Briefly stated, the facts of the case are that the assessee- company filed its original return of income for the impugned assessment year on 28.09.2009 declaring total loss of Rs. 90,21,270/-. Original assessment u/s 143(3) was completed vide order dated 23.12.2011 determining total loss at Rs. 53,27,960/- because of disallowance of Rs. 36,93,307/- u/s 14A of the Act. Thereafter, subsequent to search operation conducted on 29.04.2011 on the Arya Group of Companies, notice u/s 153A was issued to the assessee- company. The assessee-company filed return of income on 18.07.2017 declaring total loss at Rs. 84,29,185/- . During the assessment proceedings, the Assessing Officer (A.O.) noted that the income assessed as a consequence of the original scrutiny proceedings was loss of Rs. 53,27,960/- and that the said order was pending before the CIT(A). Accordingly, the A.O. did not accept the loss of Rs. 84,29,185/- shown in the return of income and completed the assessment u/s 143(3) r.w.s. 153A vide order dated 27.03.2014 at the originally assessed loss of Rs. 53,27,960/-. The assessee filed appeal before the CIT(A) against the assessment order passed by the A.O. u/s 143(3) r.w.s. 153A vide order dated 27.03.2014. The learned CIT(A) dismissed the appeal filed by the assessee on the ground that the said disallowance did not emanate from the order u/s 143(3) r.w.s. 153A dated 27.03.2014.

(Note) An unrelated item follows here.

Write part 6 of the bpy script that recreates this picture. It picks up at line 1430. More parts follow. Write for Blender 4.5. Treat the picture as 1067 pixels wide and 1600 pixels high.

We have heard the rival submissions and perused the relevant material on record. As mentioned here-in-above, the A.O. has made the disallowance of Rs. 36,93,307/- u/s 14A in the original order dated 23.12.2011 passed u/s 143(3) of the Act. In the assessment made u/s 143(3) r.w.s. 153A of the Act vide order dated 27.03.2014 the A.O. has assessed the income as pursuant to the erstwhile assessment order dated 23.12.2011 u/s 143(3) at Rs. 53,27,960/-. Similar issue arose before the Co-ordinate Bench in the assessee’s own case for the A.Y. 2009-10 (ITA No. 6340/Mum/2012). The Tribunal held as under:
“We have heard the rival submissions and also perused the relevant finding given in the impugned order. From the perusal of P&L Account of the assessee, it is evident that assessee has debited total expenses of Rs.6,83,066/-. Out of the said expenses, there are certain expenses which are directly attributable to the business of the assessee. Some of the expenses can be said to be attributable for the earning of the exempt income. Assessing officer is required to examine the account of the assessee and having regard to such accounts and the expenditure claimed, he is required to satisfy himself about the correctness of the claim and then only he can proceed to make a disallowance. In any case while making a disallowance on account of indirect expenses, the disallowance u/s 14A cannot be exceed overall expenses claimed by the assessee in its P&L Account. The purpose of section 14A as provided in sub-section 1 is that, while computing the total income, no deduction should be allowed in respect of expenditure incurred by the assessee in relation to the exempt income. The phrase “expenditure incurred” has to be reckoned with the expenditure claimed by the assessee. Thus the entire matter is restored back to the file of the AO, to examine the accounts of the assessee and then after having been satisfied on the nature of expenditure should proceed to make the disallowance u/s 14A. It is made clear that while making the disallowance, the same should not exceed the overall of indirect expenditure debited by the assessee. Thus, the ground raised by the assessee is treated as partly allowed for statistical purposes.”
Facts being similar and assessed loss being same, we follow the order of the Co-ordinate Bench and set aside the order of the learned CIT(A) and restore the same to the file of the A.O. to make a fresh assessment in the light of the direction mentioned at para 4 here-in- above after giving a reasonable opportunity of being heard to the assessee.
In the result, the appeal is allowed for statistical purposes.